→ **DATA PROVIDED**
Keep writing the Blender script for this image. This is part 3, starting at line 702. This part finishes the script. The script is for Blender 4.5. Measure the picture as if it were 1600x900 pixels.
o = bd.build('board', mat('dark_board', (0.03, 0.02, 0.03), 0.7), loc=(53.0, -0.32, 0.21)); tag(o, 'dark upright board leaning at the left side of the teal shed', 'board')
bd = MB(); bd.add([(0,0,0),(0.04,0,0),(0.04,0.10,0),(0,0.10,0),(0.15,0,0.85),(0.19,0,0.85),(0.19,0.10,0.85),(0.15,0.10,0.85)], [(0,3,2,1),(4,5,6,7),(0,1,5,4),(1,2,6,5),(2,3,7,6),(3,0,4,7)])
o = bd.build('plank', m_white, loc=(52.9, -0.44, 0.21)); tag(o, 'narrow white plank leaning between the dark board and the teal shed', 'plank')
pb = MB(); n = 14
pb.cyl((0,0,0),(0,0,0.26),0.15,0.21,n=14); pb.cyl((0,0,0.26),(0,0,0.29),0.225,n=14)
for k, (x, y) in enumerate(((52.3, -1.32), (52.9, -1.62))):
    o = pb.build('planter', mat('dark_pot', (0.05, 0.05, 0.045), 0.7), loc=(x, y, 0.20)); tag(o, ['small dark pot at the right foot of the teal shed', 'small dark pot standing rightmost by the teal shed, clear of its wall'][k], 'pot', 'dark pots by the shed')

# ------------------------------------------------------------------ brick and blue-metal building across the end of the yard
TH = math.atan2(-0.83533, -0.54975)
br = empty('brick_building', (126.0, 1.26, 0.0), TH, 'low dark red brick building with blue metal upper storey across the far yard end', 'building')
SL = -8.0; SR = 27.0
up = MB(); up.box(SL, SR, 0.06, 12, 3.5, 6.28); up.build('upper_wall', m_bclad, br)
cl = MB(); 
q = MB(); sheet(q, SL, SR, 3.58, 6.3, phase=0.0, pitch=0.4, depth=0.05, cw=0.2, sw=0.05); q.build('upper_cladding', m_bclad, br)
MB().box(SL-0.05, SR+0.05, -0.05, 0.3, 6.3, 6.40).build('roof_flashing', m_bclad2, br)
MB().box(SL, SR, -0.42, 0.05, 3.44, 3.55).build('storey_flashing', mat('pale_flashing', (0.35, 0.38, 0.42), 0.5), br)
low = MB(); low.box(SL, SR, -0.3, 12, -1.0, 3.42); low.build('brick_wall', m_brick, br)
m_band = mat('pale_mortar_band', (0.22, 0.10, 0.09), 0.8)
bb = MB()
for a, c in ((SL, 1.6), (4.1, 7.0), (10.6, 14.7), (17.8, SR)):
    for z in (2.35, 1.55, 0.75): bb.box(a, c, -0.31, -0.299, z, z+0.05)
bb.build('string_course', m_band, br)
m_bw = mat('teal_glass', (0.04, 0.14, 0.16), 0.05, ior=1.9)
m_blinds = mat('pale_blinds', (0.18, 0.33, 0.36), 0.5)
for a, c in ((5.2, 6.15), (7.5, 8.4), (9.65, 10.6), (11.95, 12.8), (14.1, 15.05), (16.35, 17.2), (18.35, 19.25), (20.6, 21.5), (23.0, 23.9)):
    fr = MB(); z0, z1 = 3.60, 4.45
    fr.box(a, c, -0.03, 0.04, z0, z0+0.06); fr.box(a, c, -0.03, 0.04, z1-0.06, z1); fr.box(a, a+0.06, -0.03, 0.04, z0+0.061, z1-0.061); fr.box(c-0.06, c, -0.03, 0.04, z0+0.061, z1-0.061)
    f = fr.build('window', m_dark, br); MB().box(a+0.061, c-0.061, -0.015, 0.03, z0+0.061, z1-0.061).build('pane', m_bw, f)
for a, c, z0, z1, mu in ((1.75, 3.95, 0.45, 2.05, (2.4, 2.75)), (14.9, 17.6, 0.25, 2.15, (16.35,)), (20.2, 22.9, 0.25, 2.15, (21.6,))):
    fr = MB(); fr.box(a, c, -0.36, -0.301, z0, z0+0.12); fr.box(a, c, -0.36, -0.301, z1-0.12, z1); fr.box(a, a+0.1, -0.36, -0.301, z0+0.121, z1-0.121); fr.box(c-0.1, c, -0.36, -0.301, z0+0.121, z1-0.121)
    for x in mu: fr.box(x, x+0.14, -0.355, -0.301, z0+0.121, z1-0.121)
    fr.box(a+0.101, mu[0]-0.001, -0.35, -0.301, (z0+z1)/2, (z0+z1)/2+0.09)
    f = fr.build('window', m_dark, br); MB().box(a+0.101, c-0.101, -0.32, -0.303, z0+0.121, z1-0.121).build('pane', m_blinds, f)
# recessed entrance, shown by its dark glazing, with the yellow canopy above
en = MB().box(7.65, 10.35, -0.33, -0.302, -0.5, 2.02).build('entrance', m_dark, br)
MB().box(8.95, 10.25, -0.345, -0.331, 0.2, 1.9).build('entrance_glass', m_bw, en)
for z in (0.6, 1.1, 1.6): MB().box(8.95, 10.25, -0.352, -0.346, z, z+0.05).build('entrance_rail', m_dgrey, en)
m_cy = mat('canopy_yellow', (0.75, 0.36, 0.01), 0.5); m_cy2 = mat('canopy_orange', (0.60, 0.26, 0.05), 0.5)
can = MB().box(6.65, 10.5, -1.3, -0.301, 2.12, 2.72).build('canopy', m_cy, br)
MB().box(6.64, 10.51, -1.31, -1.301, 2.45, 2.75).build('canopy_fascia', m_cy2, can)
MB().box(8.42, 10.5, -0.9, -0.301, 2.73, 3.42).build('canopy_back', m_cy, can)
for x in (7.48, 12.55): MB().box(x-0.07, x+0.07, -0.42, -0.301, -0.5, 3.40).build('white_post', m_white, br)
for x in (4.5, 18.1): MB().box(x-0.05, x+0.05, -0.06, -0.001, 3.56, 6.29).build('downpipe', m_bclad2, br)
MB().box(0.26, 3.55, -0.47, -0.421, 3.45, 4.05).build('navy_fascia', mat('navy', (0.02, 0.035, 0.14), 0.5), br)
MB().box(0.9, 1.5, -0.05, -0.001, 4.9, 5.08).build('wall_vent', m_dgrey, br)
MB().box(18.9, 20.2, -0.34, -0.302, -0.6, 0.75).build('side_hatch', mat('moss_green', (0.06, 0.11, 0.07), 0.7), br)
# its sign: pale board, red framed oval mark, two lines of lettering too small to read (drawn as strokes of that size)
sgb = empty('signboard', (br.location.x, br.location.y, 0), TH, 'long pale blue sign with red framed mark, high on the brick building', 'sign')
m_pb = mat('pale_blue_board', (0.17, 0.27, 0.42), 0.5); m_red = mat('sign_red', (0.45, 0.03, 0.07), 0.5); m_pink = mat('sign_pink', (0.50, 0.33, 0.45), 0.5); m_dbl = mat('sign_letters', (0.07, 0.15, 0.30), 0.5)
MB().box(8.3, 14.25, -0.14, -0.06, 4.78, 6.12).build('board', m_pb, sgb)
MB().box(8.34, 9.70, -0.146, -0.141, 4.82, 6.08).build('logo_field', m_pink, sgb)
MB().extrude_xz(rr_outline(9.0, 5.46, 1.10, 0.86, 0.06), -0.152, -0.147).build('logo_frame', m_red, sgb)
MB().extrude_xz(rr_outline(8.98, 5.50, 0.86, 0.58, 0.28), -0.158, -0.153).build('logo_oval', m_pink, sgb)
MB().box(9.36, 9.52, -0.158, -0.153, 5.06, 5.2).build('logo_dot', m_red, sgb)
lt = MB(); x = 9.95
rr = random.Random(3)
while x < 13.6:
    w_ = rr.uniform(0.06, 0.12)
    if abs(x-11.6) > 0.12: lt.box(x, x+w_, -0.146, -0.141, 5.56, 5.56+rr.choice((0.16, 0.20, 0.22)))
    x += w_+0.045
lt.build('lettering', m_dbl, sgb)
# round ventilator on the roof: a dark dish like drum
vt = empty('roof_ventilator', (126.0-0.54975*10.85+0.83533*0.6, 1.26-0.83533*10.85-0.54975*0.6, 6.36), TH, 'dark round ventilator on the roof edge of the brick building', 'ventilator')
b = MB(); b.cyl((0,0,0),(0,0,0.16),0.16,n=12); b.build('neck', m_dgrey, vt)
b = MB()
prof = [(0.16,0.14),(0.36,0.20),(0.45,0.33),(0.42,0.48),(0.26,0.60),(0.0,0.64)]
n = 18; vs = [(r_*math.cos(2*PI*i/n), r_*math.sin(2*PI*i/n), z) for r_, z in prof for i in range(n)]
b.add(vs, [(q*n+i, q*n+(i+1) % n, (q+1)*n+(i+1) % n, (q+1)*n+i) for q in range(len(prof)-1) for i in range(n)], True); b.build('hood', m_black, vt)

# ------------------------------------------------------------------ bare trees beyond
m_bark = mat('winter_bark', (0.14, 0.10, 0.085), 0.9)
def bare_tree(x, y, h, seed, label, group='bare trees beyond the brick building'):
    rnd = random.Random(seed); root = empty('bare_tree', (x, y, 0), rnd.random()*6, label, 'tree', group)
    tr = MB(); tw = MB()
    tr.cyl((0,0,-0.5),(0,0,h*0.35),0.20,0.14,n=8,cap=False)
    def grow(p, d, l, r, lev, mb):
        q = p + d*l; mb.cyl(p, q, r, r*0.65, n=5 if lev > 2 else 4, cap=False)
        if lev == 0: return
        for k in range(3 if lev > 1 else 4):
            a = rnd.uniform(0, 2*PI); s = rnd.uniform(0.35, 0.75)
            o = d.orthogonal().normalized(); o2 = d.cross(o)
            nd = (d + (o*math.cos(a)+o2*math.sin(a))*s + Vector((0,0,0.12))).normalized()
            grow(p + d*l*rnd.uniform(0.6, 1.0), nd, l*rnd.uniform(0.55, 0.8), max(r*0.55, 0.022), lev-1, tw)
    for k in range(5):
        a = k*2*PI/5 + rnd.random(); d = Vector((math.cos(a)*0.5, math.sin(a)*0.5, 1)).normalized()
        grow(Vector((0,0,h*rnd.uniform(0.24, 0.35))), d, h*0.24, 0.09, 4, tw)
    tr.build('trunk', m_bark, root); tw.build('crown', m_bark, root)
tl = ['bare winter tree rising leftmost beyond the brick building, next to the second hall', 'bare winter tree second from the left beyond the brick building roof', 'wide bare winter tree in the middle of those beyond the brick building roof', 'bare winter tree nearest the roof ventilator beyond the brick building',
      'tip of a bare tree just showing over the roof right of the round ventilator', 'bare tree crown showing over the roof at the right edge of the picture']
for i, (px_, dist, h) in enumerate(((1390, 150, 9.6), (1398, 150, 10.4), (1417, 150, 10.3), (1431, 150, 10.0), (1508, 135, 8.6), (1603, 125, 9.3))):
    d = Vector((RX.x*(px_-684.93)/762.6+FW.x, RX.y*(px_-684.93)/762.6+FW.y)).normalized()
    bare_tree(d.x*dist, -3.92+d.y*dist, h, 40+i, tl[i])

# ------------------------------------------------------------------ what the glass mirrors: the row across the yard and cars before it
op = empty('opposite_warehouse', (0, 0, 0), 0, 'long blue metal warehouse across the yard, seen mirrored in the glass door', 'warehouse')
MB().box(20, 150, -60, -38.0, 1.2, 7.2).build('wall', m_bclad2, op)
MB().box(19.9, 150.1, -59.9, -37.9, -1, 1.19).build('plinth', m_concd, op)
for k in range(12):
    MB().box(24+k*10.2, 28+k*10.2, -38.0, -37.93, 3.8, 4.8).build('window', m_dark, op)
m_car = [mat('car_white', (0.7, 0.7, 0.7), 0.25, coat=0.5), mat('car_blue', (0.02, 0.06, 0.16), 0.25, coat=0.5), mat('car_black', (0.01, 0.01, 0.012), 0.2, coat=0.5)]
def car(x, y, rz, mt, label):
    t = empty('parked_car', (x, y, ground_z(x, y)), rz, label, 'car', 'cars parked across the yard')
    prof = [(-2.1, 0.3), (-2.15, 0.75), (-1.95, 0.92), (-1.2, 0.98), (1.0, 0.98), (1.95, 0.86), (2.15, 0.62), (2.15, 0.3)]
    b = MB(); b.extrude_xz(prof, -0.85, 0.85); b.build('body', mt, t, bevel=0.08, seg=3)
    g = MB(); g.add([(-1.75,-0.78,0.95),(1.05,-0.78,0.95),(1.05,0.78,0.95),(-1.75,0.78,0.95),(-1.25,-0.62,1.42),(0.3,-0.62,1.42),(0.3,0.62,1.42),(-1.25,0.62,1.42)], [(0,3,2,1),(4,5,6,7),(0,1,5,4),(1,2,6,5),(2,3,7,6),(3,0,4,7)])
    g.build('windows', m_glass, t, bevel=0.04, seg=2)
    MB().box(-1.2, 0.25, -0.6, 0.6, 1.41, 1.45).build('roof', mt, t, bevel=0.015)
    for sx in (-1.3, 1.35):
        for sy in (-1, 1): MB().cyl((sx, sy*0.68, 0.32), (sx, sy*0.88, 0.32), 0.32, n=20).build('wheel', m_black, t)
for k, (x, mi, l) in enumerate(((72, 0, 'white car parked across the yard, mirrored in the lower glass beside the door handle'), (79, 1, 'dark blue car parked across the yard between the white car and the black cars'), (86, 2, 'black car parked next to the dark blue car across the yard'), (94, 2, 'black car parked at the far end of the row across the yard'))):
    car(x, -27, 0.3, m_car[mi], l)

→ **DIRECTION**
Check each line above for the string "picture", then copy the ones that have it.

→ **OUTPUT FOR THIS EXERCISE**
Keep writing the Blender script for this image. This is part 3, starting at line 702. This part finishes the script. The script is for Blender 4.5. Measure the picture as if it were 1600x900 pixels.
      'tip of a bare tree just showing over the roof right of the round ventilator', 'bare tree crown showing over the roof at the right edge of the picture']